I checked out what DPAW campgrounds are in the Perth-Peel Regions, and also don't require pre-booking. Not much choice, in fact, no choice, only Nanga Mill and Nanga Townsite campgrounds are first-come-first-served, no booking. So, decided to get away for a couple of days.

If you live in Perth and just want a quick get-away for the weekend, it is a good choice, only about 1 hour and 30 minutes drive. You drive south from Perth, on the South Western Highway, through Byford, then before Pinjarra there is a turn-off to the left, to Dwellingup. Arrive Dwellingup, turn left at main street t-junction, go out of town, and Nanga Road is on the right.

Here is the DPAW page:

Concession price is AU$8 one-time entry fee per car, and AU$7 per night, per person.

I have to admit, these days I prefer coastal camping, just find the ocean, beaches, etc., so much more interesting. But, thick bushland, tall trees, do have some attraction.

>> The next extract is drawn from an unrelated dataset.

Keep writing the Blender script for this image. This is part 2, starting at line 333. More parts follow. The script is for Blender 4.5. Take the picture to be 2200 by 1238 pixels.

Tall trees, yes, nestled in a valley beside a stream -- very nice, but a problem for my solar panel. I chose the sunniest spot, and got sun from about 9.00am to 2.30pm -- either side of those times the sun was partly obscured by trees. Winter here, so the sunshine hours will be more in the other three seasons.

This is my camping spot, I am on the right:


...doesn't look like many people camping there, but there were, lots of people, spread along the stream bank. Most of them were in more thickly-treed spots then mine.

It was interesting to observe the type of people there. More of the city get-away-for-a-few-days crowd, than holidayers and grey nomads. Consequently, some of the groups were "living it up" a bit more than I am accustomed to.

The group next to me, on left in above photo, had a radio running from arrival until late at night. On the other side, a fellow played "bongo drums".

The campsite does not have a camp kitchen, but does have open-air gas barbecues and fire pits. Many groups availed themselves of the latter, and there was a pall of smoke thoughout the campsite in the evening. I don't mind smoke though. Here is one of the barbecues and one of the bigger firepits:


...the gas is free.

The campsite runs along a stream, which was no more than about 12 inches deep at the deepest, so paddling only:


I didn't see them, but apparently some of the nearby campsites have places where you can swim.

So, what is there to do, apart from paddling in the stream? There are walking trails, various lengths, up to an 18km loop.

So, thumbs-up or thumbs-down? Personally, I would have preferred a covered kitchen area, and gas-ring stove would have been nice. I spotted one tap, with non-potable water. There are toilets, the deep-drop kind, and they were clean and didn't smell.

You have to bring your own wood, and bags are available in Dwellingup for $10. I have been to DPAW campsites that have wood available for free.

No phone signal, though there is a notice that Telstra intends to put a tower there. Radio reception on AM band had a lot of background hiss and only one station, 558KHz, was listenable. Nothing on FM.

Yeah, overall OK. Depends what you want. A weekend get-away with your friends, then ticks the boxes.  As a stop-over as you do the "big lap" around Australia, ticks the boxes also. After a few days, most people would be bored and would want to move on, I reckon -- but then, everyone is different, and some might like an extended stay, just going for long walks. Here is some feedback at TripAdvisor:

...some of the other campsites, that require pre-booking,  within Lane Pool Reserve look very interesting.